Homebrew optics challenge: describe how to make something that would achieve the same effect, using commonly available materials. (I don't know how, but it would be a neat hack.)
I have the Oriel version. It came in a little wooden box with a selection of linear, 1/4 wave, and 1/2 wave polymer plates (2 ea., 2" square). I love that little toy, its very handy!
Just a thought off the top of my head, untested. Place a light source so that you're looking at it head-on, ie normally. Place a glass bowl between you and the source with the convex side facing you, so that the interior of the bowl is facing the light. Now the description might get tricky. The light source has to be at a point so that it hits the sides of the bowl (the insides, remember) at Brewsters angle - either because the source is sufficently divergent or its cone-shaped. Place a polariser between the light and the bowl. Assume the polariser is passing in the vertical direction. Now, for the light hitting the top and bottom of the bowl, the vertical polarisation is p polarised and so light gets through while for the light hitting the sides of the bowl, the same vertical polarisation is s polarised and so will appear dark. In this "equipment" there will be a "light wedge" along the pass axis of the polariser and a "dark wedge" perpendicular to the pass axis of the polariser.

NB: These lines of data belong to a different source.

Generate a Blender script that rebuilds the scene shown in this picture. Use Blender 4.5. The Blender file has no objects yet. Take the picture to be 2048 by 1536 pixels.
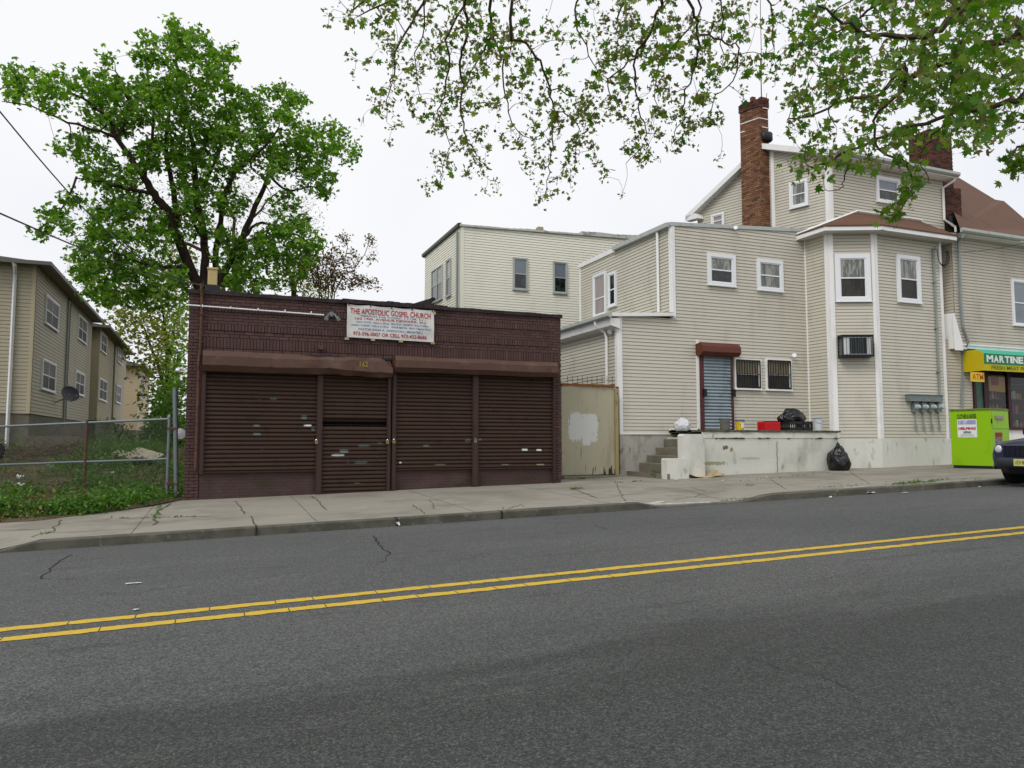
import bpy, math, random
import numpy as np
from mathutils import Vector, Matrix, noise
random.seed(7); rng=np.random.default_rng(7)
scn=bpy.context.scene; COL=scn.collection
# ---------------------------------------------------------------- camera model (photo pixels 2048x1536)
F=1494.; CX,CY=1024.,768.; YAW=math.radians(22); PIT=math.atan(112/F); H=1.44
_f=Vector((math.sin(YAW)*math.cos(PIT),math.cos(YAW)*math.cos(PIT),math.sin(PIT)))
_r=Vector((math.cos(YAW),-math.sin(YAW),0)); _u=_r.cross(_f)
EYE=Vector((0,0,H))
def ray(u,v): return _f+_r*((u-CX)/F)+_u*((CY-v)/F)
def PY(u,v,Y):
    q=ray(u,v); return EYE+q*(Y/q.y)
def PX(u,v,X):
    q=ray(u,v); return EYE+q*(X/q.x)
def PD(u,v,dist):
    q=ray(u,v).normalized(); return EYE+q*dist
# ---------------------------------------------------------------- ground heights
KY=11.9; G=0.0235
def road_z(x,y): return G*x+0.08*max(-1.5,1-((y-6.4)/5.5)**2)
def kerb_h(x):
    def ss(a,b,t):
        t=min(1,max(0,(t-a)/(b-a))); return t*t*(3-2*t)
    h=0.13*ss(-2.75,-2.05,x)
    d=1-(ss(7.2,7.9,x)-ss(9.6,10.4,x))*.8
    return max(.004,h*d)
def walk_z(x,y):
    k=G*x+kerb_h(x); kn=G*x+.13
    b=.205+.021*x
    t=min(1,max(0,(y-KY)/5.1))
    lin=kn*(1-t)+b*t
    w=min(1,max(0,(y-KY-.15)/1.3))
    return k*(1-w)+lin*w
def ground_z(x,y): return road_z(x,y) if y<KY else walk_z(x,y)
def PG(u,v,dz=0):
    q=ray(u,v); t=(.2-H)/q.z
    for _ in range(30):
        p=EYE+q*t; z=ground_z(p.x,p.y)+dz; t=.5*t+.5*(z-H)/q.z
    return EYE+q*t
# ---------------------------------------------------------------- mesh helpers
class MB:
    def __init__(s): s.v=[]; s.f=[]; s.m=[]
    def add(s,vs,fs,mi=0):
        o=len(s.v); s.v+= [tuple(p) for p in vs]
        for f in fs: s.f.append(tuple(i+o for i in f)); s.m.append(mi)
    def quad(s,a,b,c,d,mi=0): s.add([a,b,c,d],[(0,1,2,3)],mi)
    def box(s,x0,x1,y0,y1,z0,z1,mi=0):
        s.add([(x0,y0,z0),(x1,y0,z0),(x1,y1,z0),(x0,y1,z0),(x0,y0,z1),(x1,y0,z1),(x1,y1,z1),(x0,y1,z1)],
              [(0,3,2,1),(4,5,6,7),(0,1,5,4),(1,2,6,5),(2,3,7,6),(3,0,4,7)],mi)
    def pbox(s,pl,s0,s1,z0,z1,d0,d1,mi=0):      # box on a plane: d = distance outward
        P=[pl.pt(a,z,d) for z in (z0,z1) for d in (d0,d1) for a in (s0,s1)]
        s.add(P,[(0,1,3,2),(4,6,7,5),(2,3,7,6),(1,0,4,5),(0,2,6,4),(3,1,5,7)],mi)
    def bbox_bev(s,x0,x1,y0,y1,z0,z1,b,mi=0):
        # chamfered box
        P=[];
        for sx,X in((1,x0),(-1,x1)):
            for sy,Y in((1,y0),(-1,y1)):
                for sz,Z in((1,z0),(-1,z1)):
                    P+=[(X,Y+sy*b,Z+sz*b),(X+sx*b,Y,Z+sz*b),(X+sx*b,Y+sy*b,Z)]
        hull(s,P,mi)
    def prism(s,pts,ext,mi=0):                    # closed polygon extruded by vector
        n=len(pts); e=Vector(ext); A=[Vector(p) for p in pts]; B=[p+e for p in A]
        s.add(A+B,[tuple(range(n))[::-1],tuple(range(n,2*n))]+[(i,(i+1)%n,n+(i+1)%n,n+i) for i in range(n)],mi)
    def tube(s,path,rad,n=8,mi=0,caps=True):
        path=[Vector(p) for p in path]; k=len(path)
        if not hasattr(rad,'__len__'): rad=[rad]*k
        o=len(s.v); prev=None
        for i,p in enumerate(path):
            t=(path[min(i+1,k-1)]-path[max(i-1,0)])
            if t.length<1e-9: t=Vector((0,0,1))
            t.normalize()
            if prev is None:
                a=Vector((0,0,1)) if abs(t.z)<.9 else Vector((1,0,0))
                e=t.cross(a).normalized()
            else:
                e=prev-t*prev.dot(t)
                if e.length<1e-6: e=t.cross(Vector((.3,.5,.8)))
                e.normalize()
            prev=e; g=t.cross(e)
            for j in range(n):
                an=2*math.pi*j/n
                s.v.append(tuple(p+(e*math.cos(an)+g*math.sin(an))*rad[i]))
        for i in range(k-1):
            for j in range(n):
                a=o+i*n+j; b=o+i*n+(j+1)%n
                s.f.append((a,b,b+n,a+n)); s.m.append(mi)
        if caps and n>2:
            s.f.append(tuple(o+j for j in range(n))[::-1]); s.m.append(mi)
            s.f.append(tuple(o+(k-1)*n+j for j in range(n))); s.m.append(mi)
    def lathe(s,c,prof,n=20,mi=0,axis='z'):
        o=len(s.v); k=len(prof)
        for r,h in prof:
            for j in range(n):
                a=2*math.pi*j/n
                q=(r*math.cos(a),r*math.sin(a),h)
                if axis=='y': q=(q[0],q[2],q[1])
                if axis=='x': q=(q[2],q[0],q[1])
                s.v.append((c[0]+q[0],c[1]+q[1],c[2]+q[2]))
        for i in range(k-1):
            for j in range(n):
                a=o+i*n+j; b=o+i*n+(j+1)%n
                s.f.append((a,b,b+n,a+n)); s.m.append(mi)
        s.f.append(tuple(o+j for j in range(n))); s.m.append(mi)
        s.f.append(tuple(o+(k-1)*n+j for j in range(n))); s.m.append(mi)
def hull(mb,P,mi=0):
    import bmesh
    bm=bmesh.new()
    for p in P: bm.verts.new(p)
    bmesh.ops.convex_hull(bm,input=bm.verts[:])
    bmesh.ops.dissolve_limit(bm,angle_limit=.02,verts=bm.verts[:],edges=bm.edges[:])
    bm.verts.index_update()
    vs=[v.co.copy() for v in bm.verts]; fs=[tuple(v.index for v in f.verts) for f in bm.faces]
    bm.free(); mb.add(vs,fs,mi)
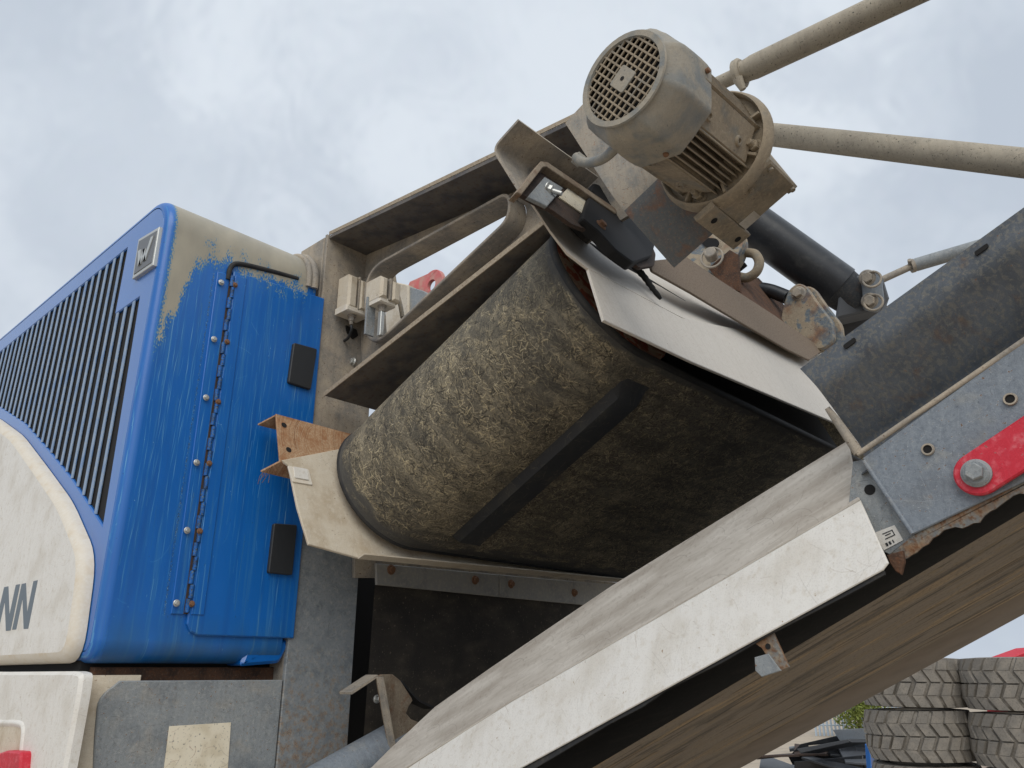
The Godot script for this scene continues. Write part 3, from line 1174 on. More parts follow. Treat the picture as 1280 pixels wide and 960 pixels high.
	for st in [[0.003, 0.018], [0.010, 0.031], [0.020, 0.039], [0.032, 0.043]]:
		out.append(s.inset(rim, st[0] * sgn).map(func(p): return p + Vector3(-st[1], 0, 0)))
	s.grid(out, true)
	var panel := part(t, "white_panel", s, mats.tan_edge, "stained rounded rim of the white panel")
	s = Shape.new()
	s.face(out[-1], Vector3.LEFT)
	part(panel, "panel_face", s, mats.white)
	for q in [[Vector3(0.913, 1.886, -3.417), Vector3(0.913, 1.885, -3.239), Vector3(0.913, 1.727, -3.237), Vector3(0.913, 1.727, -3.426)], [Vector3(0.913, 1.884, -3.221), Vector3(0.913, 1.886, -3.058), Vector3(0.913, 1.727, -3.056), Vector3(0.913, 1.729, -3.222)]]:
		s = Shape.new()
		var outline := []
		for uv in [[0.0, 1.0], [0.0, 0.0], [0.27, 0.0], [0.74, 0.66], [0.74, 0.0], [1.0, 0.0], [1.0, 1.0], [0.73, 1.0], [0.26, 0.34], [0.26, 1.0]]:
			outline.append((q[0].lerp(q[1], uv[0])).lerp(q[3].lerp(q[2], uv[0]), uv[1]))
		s.plate(outline, Vector3(0.003, 0, 0), 0.0)
		part(panel, "panel_letter", s, material(rgb(96, 108, 118), 0.5, 1.0))

	# door of the end wall on its piano hinge
	var zd := HZ + 0.014
	s = Shape.new()
	s.plate([Vector3(1.2259, 3.0202, zd), Vector3(1.6307, 3.0513, zd), Vector3(1.6307, 1.7035, zd), Vector3(1.2707, 1.7035, zd), Vector3(1.2454, 1.7139, zd), Vector3(1.2293, 1.738, zd)], Vector3(0, 0, -0.023), 0.004)
	var door := part(t, "door", s, mats.hood)
	s = Shape.new()
	s.plate([Vector3(1.1672, 2.9972, zd - 0.008), Vector3(1.2213, 3.0053, zd - 0.008), Vector3(1.2259, 1.7668, zd - 0.008), Vector3(1.1753, 1.7668, zd - 0.008)], Vector3(0, 0, -0.0092), 0.002)
	part(door, "hinge_leaf", s, mats.hood)
	s = Shape.new()
	s.plate([Vector3(1.2328, 3.003, zd + 0.004), Vector3(1.2788, 3.0088, zd + 0.004), Vector3(1.2811, 1.7668, zd + 0.004), Vector3(1.2374, 1.7668, zd + 0.004)], Vector3(0, 0, -0.0069), 0.002)
	part(door, "hinge_leaf", s, mats.hood)
	s = Shape.new()
	s.plate([Vector3(1.2155, 3.0, zd - 0.004), Vector3(1.2365, 3.0, zd - 0.004), Vector3(1.2365, 1.768, zd - 0.004), Vector3(1.2155, 1.768, zd - 0.004)], Vector3(0, 0, -0.004), 0.0)
	part(door, "hinge_gap", s, mats.dark_rust)
	for i in 27:
		s = Shape.new()
		var y := 1.7725 + i * 0.0454
		var x := 1.2259 + (0.003 if i % 2 else -0.003)
		s.tube([Vector3(x, y, zd), Vector3(x, y + 0.043, zd)], 0.0075, 12)
		part(door, "hinge_knuckle", s, mats.hinge)
	for p in [Vector3(1.183, 2.955, -2.573), Vector3(1.186, 2.726, -2.573), Vector3(1.187, 2.502, -2.573), Vector3(1.186, 2.266, -2.573), Vector3(1.186, 2.034, -2.573), Vector3(1.185, 1.8, -2.573)]:
		s = Shape.new()
		s.bolt(p, Vector3.BACK, 0.0078, 0.008)
		part(door, "bolt", s, mats.zinc)
	for p in [Vector3(1.234, 2.962, -2.567), Vector3(1.233, 2.729, -2.567), Vector3(1.23, 2.496, -2.567), Vector3(1.228, 2.27, -2.567), Vector3(1.227, 2.036, -2.567), Vector3(1.233, 1.8, -2.567)]:
		s = Shape.new()
		s.bolt(p, Vector3.BACK, 0.0072, 0.007)
		part(door, "bolt", s, mats.old_bolt, "rusty bolt head")
	for q in [[Vector3(1.501, 2.807, -2.558), Vector3(1.608, 2.812, -2.558), Vector3(1.596, 2.635, -2.558), Vector3(1.495, 2.638, -2.558)], [Vector3(1.496, 2.096, -2.558), Vector3(1.592, 2.102, -2.558), Vector3(1.591, 1.92, -2.558), Vector3(1.494, 1.92, -2.558)]]:
		s = Shape.new()
		s.plate(soft(q, 0.008, 3), Vector3(0, 0, -0.0161), 0.003)
		part(door, "rubber_pad", s, mats.plastic)
	# rubber seal over the door, and the rim where the hood ends
	s = Shape.new()
	s.tube(curve([Vector3(1.2098, 2.98, HZ + 0.006), Vector3(1.2144, 3.0318, HZ + 0.006), Vector3(1.2477, 3.0628, HZ + 0.004), Vector3(1.38, 3.0858, HZ), Vector3(1.5065, 3.1007, HZ - 0.004)], 5), 0.0095, 10)
	part(t, "door_seal", s, mats.rubber)
	for e in [[1.5548, 0.010, 0.013], [1.580, 0.016, 0.017]]:
		s = Shape.new()
		var path := []
		for i in 16:
			var a := PI / 2 * i / 15 * 1.1 - 0.16
			path.append(Vector3(e[0], 3.1075 + (0.16 + e[1] * 0.4) * sin(a), HZ - 0.16 + (0.16 + e[1] * 0.4) * cos(a)))
		path.append(Vector3(e[0], 3.2732, -3.45))
		s.tube(path, e[2], 10)
		part(t, "roof_rim", s, mats.dusty)
	s = Shape.new()
	s.plate(soft([Vector3(1.476, 1.695, -2.601), Vector3(1.643, 1.699, -2.601), Vector3(1.6, 1.62, -2.601), Vector3(1.448, 1.609, -2.601)], 0.015), Vector3(0, 0, -0.115), 0.01)
	part(t, "lower_corner", s, mats.blue)


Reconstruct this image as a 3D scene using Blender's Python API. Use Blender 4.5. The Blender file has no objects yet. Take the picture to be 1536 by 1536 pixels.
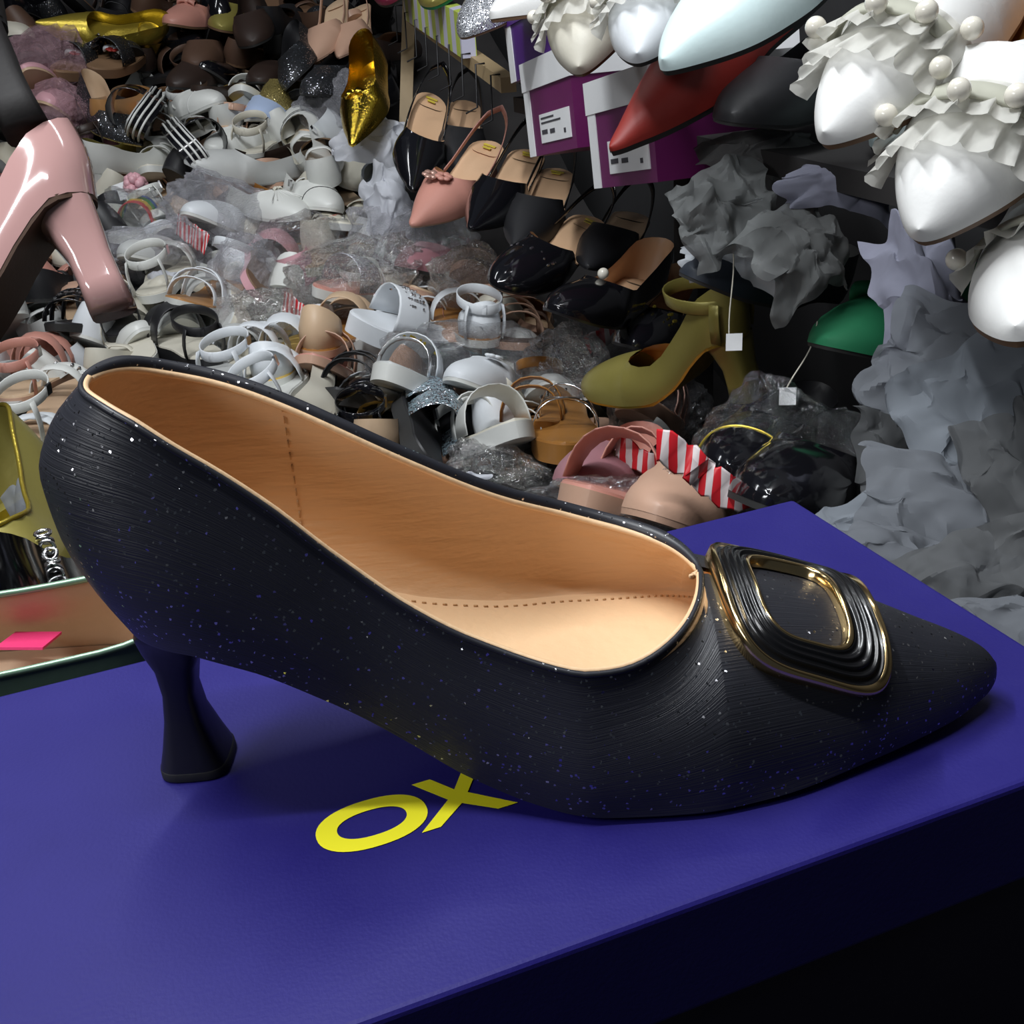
import bpy, bmesh, math, random
import numpy as np
from mathutils import Vector, Matrix, noise

# ---------------------------------------------------------------- camera, world, lights, exposure
scene = bpy.context.scene
COL = scene.collection
rnd = random.Random(11)
FPX, CAMH = 1700.0, 0.19            # focal length in pixels of a 1536 frame, lens height above the box lid (z = 0)
CM = np.array([[0.99723688, -0.07428735, 0.0], [-0.03158457, -0.42399271, 0.90511469], [-0.06723857, -0.90261374, -0.4251675]])
CAM0 = np.array([0.0, 0.0, CAMH])
cd = bpy.data.cameras.new('camera')
cam = bpy.data.objects.new('camera', cd); COL.objects.link(cam)
r_, u_, b_ = CM @ [1, 0, 0], CM @ [0, -1, 0], CM @ [0, 0, -1]
cam.matrix_world = Matrix(((r_[0], u_[0], b_[0], 0), (r_[1], u_[1], b_[1], 0), (r_[2], u_[2], b_[2], CAMH), (0, 0, 0, 1)))
cd.sensor_fit = 'HORIZONTAL'; cd.sensor_width = 36.0; cd.lens = FPX / 1536 * 36.0
cd.clip_start = 0.01; cd.clip_end = 50
scene.camera = cam
scene.view_settings.view_transform = 'Standard'; scene.view_settings.look = 'None'
scene.view_settings.gamma = 1.0; scene.view_settings.use_curve_mapping = False
scene.view_settings.exposure = 0.0
wd = bpy.data.worlds.new('shop'); scene.world = wd; wd.use_nodes = True
wd.node_tree.nodes['Background'].inputs[0].default_value = (0.55, 0.65, 0.8, 1)
wd.node_tree.nodes['Background'].inputs[1].default_value = 0.05

def area(name, loc, target, sx, sy, power, color):
    l = bpy.data.lights.new(name, 'AREA'); l.shape = 'RECTANGLE'; l.size = sx; l.size_y = sy; l.energy = power; l.color = color
    o = bpy.data.objects.new(name, l); COL.objects.link(o)
    o.location = loc
    o.rotation_euler = (Vector(target) - Vector(loc)).to_track_quat('-Z', 'Y').to_euler()
    return o
area('tube_lamp', (-0.45, 0.62, 1.3), (-0.1, 0.5, 0), 0.9, 0.04, 17, (0.93, 0.97, 1.0))
area('left_tube_lamp', (-0.85, -0.12, 0.62), (0.0, 0.28, 0.03), 0.5, 0.16, 4.2, (0.95, 0.97, 1.0))
area('pile_glint_light', (-1.1, 1.7, 1.4), (-.6, 1.9, 0), 0.05, 0.8, 4, (0.95, 0.97, 1.0))  # unseen light, added so the film on the pile catches more glints
area('rack_glint_light', (0.35, 1.25, 1.5), (.1, 1.3, 0), 0.05, 0.8, 3.5, (0.95, 0.97, 1.0))  # second added light, unseen, for more reflections on the clear bags
area('far_tube_lamp', (-0.2, 0.15, 1.6), (-0.3, 1.8, 0), 1.0, 0.06, 19, (0.95, 0.97, 1.0))

# ---------------------------------------------------------------- small helpers
def ray(u, v): return CM @ np.array([u - 768.0, v - 768.0, FPX]) / FPX
def P(u, v, d): return CAM0 + ray(u, v) * d                      # world point at a depth along the view
def on_plane(u, v, z):
    r = ray(u, v); return CAM0 + r * ((z - CAMH) / r[2])
def camdir(a): return CM @ np.array([a[0], -a[1], -a[2]], float)   # (right, up, toward the lens) to world

def obj(name, verts, faces, m, parent=None, smooth=True, uv=None):
    me = bpy.data.meshes.new(name)
    me.from_pydata([tuple(v) for v in verts], [], [tuple(f) for f in faces])
    if uv is not None:
        l = me.uv_layers.new(name='UVMap')
        idx = np.empty(len(me.loops), dtype=np.int32); me.loops.foreach_get('vertex_index', idx)
        l.data.foreach_set('uv', np.asarray(uv, dtype=np.float32)[idx].ravel())
    if smooth: me.polygons.foreach_set('use_smooth', [True] * len(me.polygons))
    me.update()
    o = bpy.data.objects.new(name, me); COL.objects.link(o)
    if m is not None: me.materials.append(m)
    if parent is not None: o.parent = parent
    return o
def empty(name, label, cat, group=None, mw=None):
    o = bpy.data.objects.new(name, None); COL.objects.link(o); o.empty_display_size = 0.02
    if mw is not None: o.matrix_world = mw
    return tag(o, label, cat, group)
def tag(o, label, cat, group=None):
    o['label'] = label; o['category'] = cat
    if group: o['group'] = group
    return o
def structure(o): o['kind'] = 'structure'; return o
def stuff(o): o['kind'] = 'stuff'; return o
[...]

Hmm.. I like the clever idea of using the Brewster angle phenomenon on a steeply curved convex surface, but I don't think a linear polarizer will help much before or after the surface.
One half-baked idea I had was to cut and bend a sheet of linear polarizing material into a cone to make a radial polarizer, but the material I have on hand is way too stiff to permit this.
"..but I don't think a linear polarizer will help much before or after the surface."
Actually I included a polariser assuming that you had an incoherent source, like the Oriel site. If you're trying to find the polarisation direction of a beam that you know is linearly polarised, but don't know which way, then you don't need the polariser.
"One half-baked idea I had was to cut and bend a sheet of linear polarizing material into a cone to make a radial polarizer"
I took a piece of paper and drew straight parallel lines across it. I then turned it into a cone with the apex both along the lines and across it. In both cases, I didn't get radial lines. I got lines parralel to the sides of the cone in one case (straight lines from apex to base) and across it in the other (circles along the cone from apex to base). I tried cutting a triangle off the bottom of the paper and folding it along the sides of the triangle. got two sets of lines going off at an angle. I'm thinking that if you spiral the paper (or poariser) into a helix and look down the spiral, it may work
try this: find an empty tube, preferably a few inches in diameter and about equal to that in length, with one end cut off at brewster's angle (from the tube long axis). Glue a piece of glass over the angled end.
Place this open end first into your laser beam and look for the reflection on the inside wall of the tube. Now turn the tube until the reflected spot dissappears. You have now identified the direction of p. If you want to get fancy, design it as a sextant (the glass turning angle is a sort of an imaginary plumb-bob), with a stationary markings to measure it against.
The light emiting from an ideal single mode diode laser is linearly polarized parallel to the junction plane, it mean parallel to the minor axis, this is true for Sharp lasers but is true for all?